Review the lines that follow and copy each one that contains the word "parts".
━━ Data extract ━━
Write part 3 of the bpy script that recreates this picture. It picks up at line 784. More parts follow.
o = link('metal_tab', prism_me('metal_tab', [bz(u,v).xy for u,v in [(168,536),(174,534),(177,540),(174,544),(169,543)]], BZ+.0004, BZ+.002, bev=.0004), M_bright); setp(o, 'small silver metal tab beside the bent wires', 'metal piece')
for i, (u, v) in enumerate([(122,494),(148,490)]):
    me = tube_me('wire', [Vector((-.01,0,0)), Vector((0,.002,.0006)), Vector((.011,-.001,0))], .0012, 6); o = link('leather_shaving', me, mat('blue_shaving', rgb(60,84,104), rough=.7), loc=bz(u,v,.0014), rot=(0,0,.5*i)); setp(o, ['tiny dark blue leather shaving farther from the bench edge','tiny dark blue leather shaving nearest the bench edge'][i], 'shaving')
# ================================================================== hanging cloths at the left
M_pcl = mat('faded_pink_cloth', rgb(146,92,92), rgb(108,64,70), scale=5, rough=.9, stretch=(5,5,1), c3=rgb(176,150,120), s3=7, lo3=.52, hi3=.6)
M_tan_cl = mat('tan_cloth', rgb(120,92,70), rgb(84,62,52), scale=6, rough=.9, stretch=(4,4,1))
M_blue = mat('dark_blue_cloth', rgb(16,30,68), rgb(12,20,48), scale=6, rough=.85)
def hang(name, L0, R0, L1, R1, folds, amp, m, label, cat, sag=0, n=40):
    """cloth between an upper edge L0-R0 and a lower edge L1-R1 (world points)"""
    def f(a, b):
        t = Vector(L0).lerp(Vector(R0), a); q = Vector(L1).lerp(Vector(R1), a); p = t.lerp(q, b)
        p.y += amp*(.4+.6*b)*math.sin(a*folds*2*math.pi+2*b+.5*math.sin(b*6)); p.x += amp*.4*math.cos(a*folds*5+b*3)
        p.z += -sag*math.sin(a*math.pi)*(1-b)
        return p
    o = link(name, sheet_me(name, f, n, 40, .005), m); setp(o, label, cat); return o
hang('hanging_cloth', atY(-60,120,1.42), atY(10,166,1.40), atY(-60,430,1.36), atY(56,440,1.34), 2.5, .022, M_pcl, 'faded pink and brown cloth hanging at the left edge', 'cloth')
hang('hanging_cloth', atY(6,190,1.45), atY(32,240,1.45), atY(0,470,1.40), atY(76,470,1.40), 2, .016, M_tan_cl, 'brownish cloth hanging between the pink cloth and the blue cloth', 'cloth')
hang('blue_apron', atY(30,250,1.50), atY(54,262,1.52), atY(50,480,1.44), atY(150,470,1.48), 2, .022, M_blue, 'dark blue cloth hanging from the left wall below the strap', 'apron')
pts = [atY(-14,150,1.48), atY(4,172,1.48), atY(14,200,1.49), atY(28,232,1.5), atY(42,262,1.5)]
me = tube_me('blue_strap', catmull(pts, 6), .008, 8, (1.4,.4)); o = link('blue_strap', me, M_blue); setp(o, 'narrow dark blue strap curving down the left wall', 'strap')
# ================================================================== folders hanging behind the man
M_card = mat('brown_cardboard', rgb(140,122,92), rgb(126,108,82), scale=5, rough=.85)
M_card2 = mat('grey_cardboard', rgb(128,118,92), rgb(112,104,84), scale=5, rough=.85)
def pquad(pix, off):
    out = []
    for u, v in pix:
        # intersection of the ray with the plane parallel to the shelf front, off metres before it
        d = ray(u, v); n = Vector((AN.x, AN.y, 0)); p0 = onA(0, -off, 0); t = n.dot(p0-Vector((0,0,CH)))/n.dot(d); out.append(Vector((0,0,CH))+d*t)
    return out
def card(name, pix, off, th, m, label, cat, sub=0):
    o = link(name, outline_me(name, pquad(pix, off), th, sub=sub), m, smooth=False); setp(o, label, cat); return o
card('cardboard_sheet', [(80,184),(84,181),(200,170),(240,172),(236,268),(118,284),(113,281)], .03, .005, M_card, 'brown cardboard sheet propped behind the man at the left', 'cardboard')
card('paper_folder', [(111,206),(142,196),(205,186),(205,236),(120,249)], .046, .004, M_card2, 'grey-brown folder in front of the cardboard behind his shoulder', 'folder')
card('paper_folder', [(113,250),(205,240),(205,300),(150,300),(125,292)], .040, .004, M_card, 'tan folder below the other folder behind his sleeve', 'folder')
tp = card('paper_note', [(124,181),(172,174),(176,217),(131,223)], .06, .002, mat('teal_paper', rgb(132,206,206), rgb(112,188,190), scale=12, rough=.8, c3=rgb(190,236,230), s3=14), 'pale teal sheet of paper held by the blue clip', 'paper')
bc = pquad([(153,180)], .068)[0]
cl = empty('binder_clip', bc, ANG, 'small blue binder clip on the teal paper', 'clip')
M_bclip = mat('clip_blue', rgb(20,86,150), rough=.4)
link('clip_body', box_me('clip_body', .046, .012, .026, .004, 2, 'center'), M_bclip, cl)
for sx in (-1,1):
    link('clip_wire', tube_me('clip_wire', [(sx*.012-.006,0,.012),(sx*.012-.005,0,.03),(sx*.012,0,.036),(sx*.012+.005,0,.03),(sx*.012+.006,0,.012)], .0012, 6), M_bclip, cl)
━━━
━━ Data extract ━━
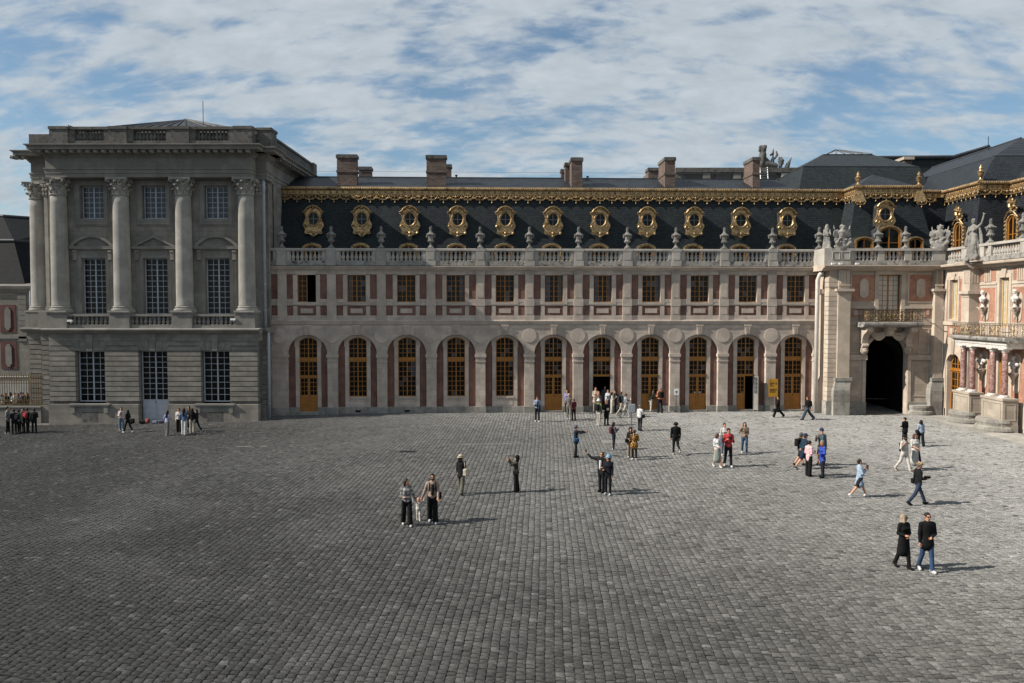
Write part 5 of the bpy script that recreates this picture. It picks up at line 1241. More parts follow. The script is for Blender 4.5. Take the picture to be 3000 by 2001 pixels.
━━━
Output of the exercise
Write part 3 of the bpy script that recreates this picture. It picks up at line 784. More parts follow.
Write part 5 of the bpy script that recreates this picture. It picks up at line 1241. More parts follow. The script is for Blender 4.5. Take the picture to be 3000 by 2001 pixels.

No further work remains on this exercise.